核なき世界 出発点に
7月26日、長崎市中心部のアーケード。蒸し暑さが漂う中、被爆2世や若者ら約30人が核兵器廃絶を求める「ヒバクシャ国際署名」を集めていた。毎月1回の活動で、これまで多くの被爆者が率先して街頭に立ってきたが、この日は猛暑による体調不良もあって、1人しか参加できなかった。
被爆72年。被爆者は年々減少し、高齢化で以前のように活動することは難しい。自然と運動の担い手は2世、3世や若者たちに移っていく。それは戦後、被爆者が社会に訴えてきた核廃絶の願いと憲法9条の平和の理念を引き継ぎ、育てていくことでもある。
この日は、核兵器禁止条約が7月上旬に国連の会合で採択されて初めての署名活動だった。ニュースで採択を知ったという主婦や学生らが続々と署名をしてくれた。「どうして被爆国の日本は条約に参加しないの」。率直な疑問も聞かれ、被爆者の思いが社会に浸透していることをうかがわせた。

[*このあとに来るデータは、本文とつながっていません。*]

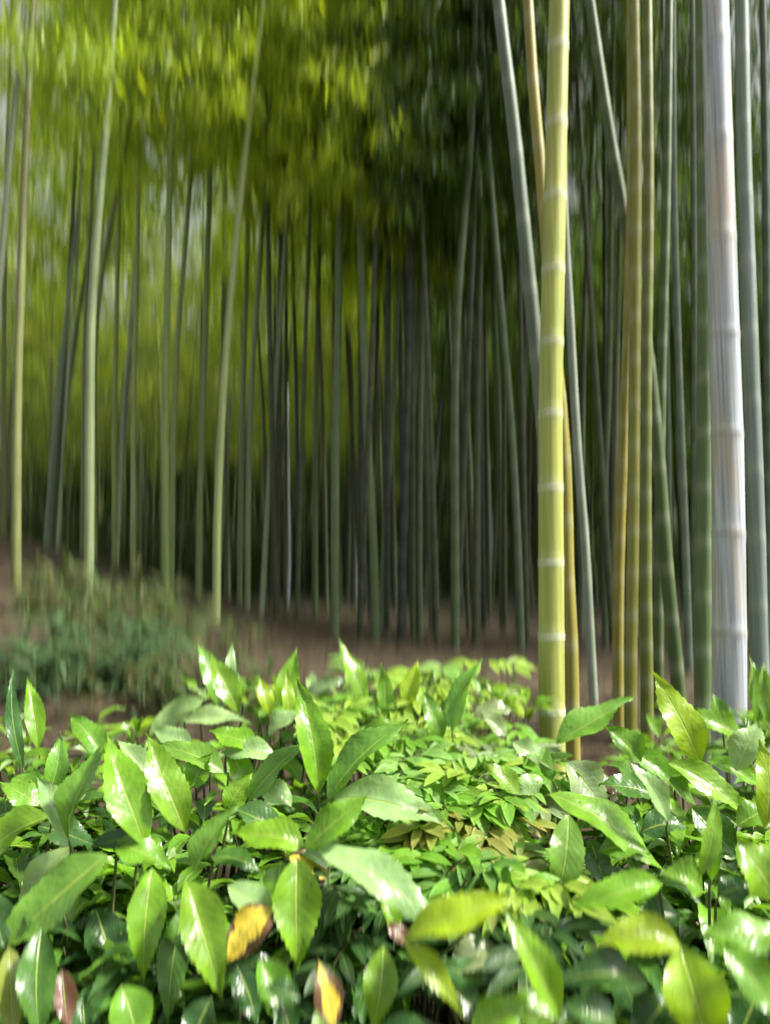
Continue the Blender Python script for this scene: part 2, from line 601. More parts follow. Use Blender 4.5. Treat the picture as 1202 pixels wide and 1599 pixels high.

被爆2世で、長崎原爆被災者協議会事務局長の柿田富美枝(63)は、こうした疑問が「憲法を見詰め直すきっかけになる」と言う。憲法で戦争をしないと約束したはずの国が、究極の戦力である核兵器を禁止する条約に賛同しないという矛盾に気付けば、核廃絶を願う気持ちの「礎」に9条があると認識できるはずだから。
確かに9条の改正を求める被爆者もいる。しかし、彼らも戦争をしたいとは決して思っていない。ましてや72年前の被爆の惨状を再び引き起こすことは断じて許さないだろう。
先の大戦後、日本は戦争をすることはなかった。それは9条が歯止めをかけたという声もあれば、日米安全保障条約の抑止力が効いたという見方もあり、一つの答えを導くことは難しい。
ただ、「ノーモア・ヒバクシャ9条の会」の事務局を務め、長崎で被爆した吉田一人(85)=東京都杉並区=は、こうくぎを刺す。「もともと日米安保には『核』を認める文言は一つもない。にもかかわらず日本は米国の『核の傘』に依存し、いつしか核兵器による安全保障が実態となってしまった。それが問題だ」と。
「平和な世界に核兵器は存在しない」-。そう訴え続けてきた被爆者たちの声こそ、9条のあるべき姿を考える上での出発点となるのではないだろうか。